CONVICTED. ROBERT FLAHIFF, 51, disgraced Quebec Superior Court judge, of laundering $1.1 million in drug money; in Montreal. As a practicing lawyer in 1989-91, Flahiff helped a former client and cocaine trafficker by hauling bags of cash to a Montreal bank--the starting point of a circuitous round-the-world money-laundering route. Despite his 1997 arrest and the possibility of a maximum 10-year prison sentence, Flahiff is still receiving his $115,000 annual salary as head of Quebec's highest trial court.

KILLED. EAMON COLLINS, 44, introspective ex-Irish Republican Army intelligence operative, whose chilling expose discredited the romanticized image of paramilitarism, by unidentified assailants who stabbed him and beat his face beyond recognition; in Newry, Northern Ireland. Following the 1997 publication of Killing Rage--a memoir in which he lamented turning into "a machine geared towards death"--Collins was repeatedly targeted by suspected I.R.A. supporters, who torched his home and nearly killed him in a hit-and-run incident.

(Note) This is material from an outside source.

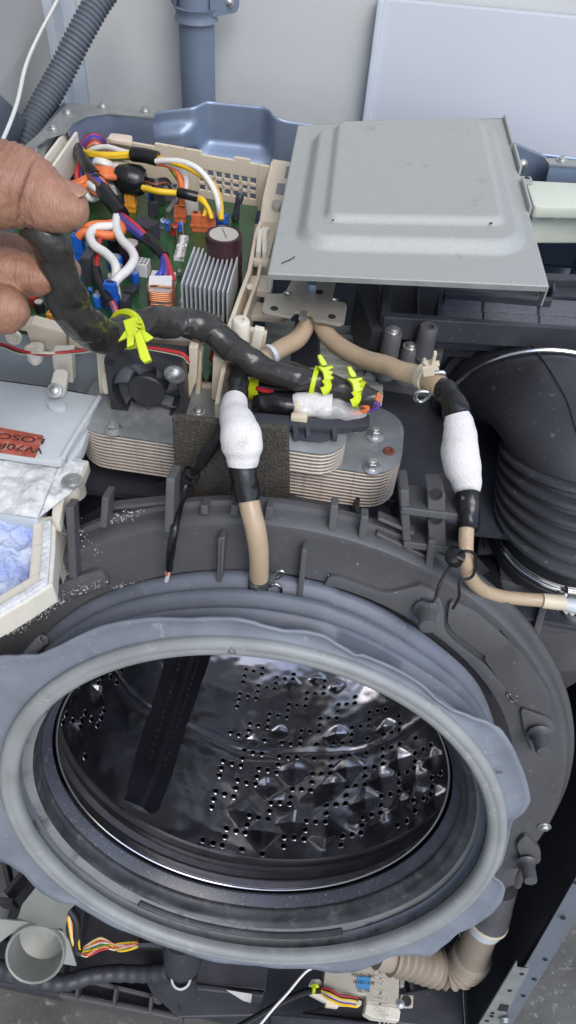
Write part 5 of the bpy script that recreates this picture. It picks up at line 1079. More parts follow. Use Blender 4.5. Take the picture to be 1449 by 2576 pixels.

DIED. ROBERT SHAW, 82, spirited American conductor, whose soaring choral concerts moved Arturo Toscanini to rhapsodize: "In Robert Shaw, I have at last found the maestro I have been looking for"; in New Haven, Connecticut. After nearly 20 years leading his eponymous chorale--a Grammy-award-winning troupe that once caused a riot in Ukraine when ticketless fans battered down the doors of a concert hall--Shaw took the helm of the Atlanta symphony in 1967, transforming it from a shabby collection of 60 part-timers into a professional, 93-member ensemble.

DIED. SADIE DELANY, 109, unassuming schoolteacher, whose extraordinary 1993 memoir, co-conceived with sister Bessie and writer Amy Hill Hearth, documented African-American life in the 20th century; in Mount Vernon, New York. Now a standard classroom text, Having Our Say: The Delany Sisters' First 100 Years spanned the indignation of the segregationist South, the heady hopes of 1920s black intellectualism and the quiet prejudice of New York suburbia.

DIED. GONZALO TORRENTE BALLESTER, 88, fanciful Spanish novelist, whose potent blend of realism and fantasy captured the surreal spirit of the civil-war years; in Salamanca, Spain. Winner of the 1985 Cervantes prize, the Spanish-speaking sphere's top literary award, Torrente Ballester was best known for his The Delights and the Shadows trilogy, which explored the demise of a once-powerful clan.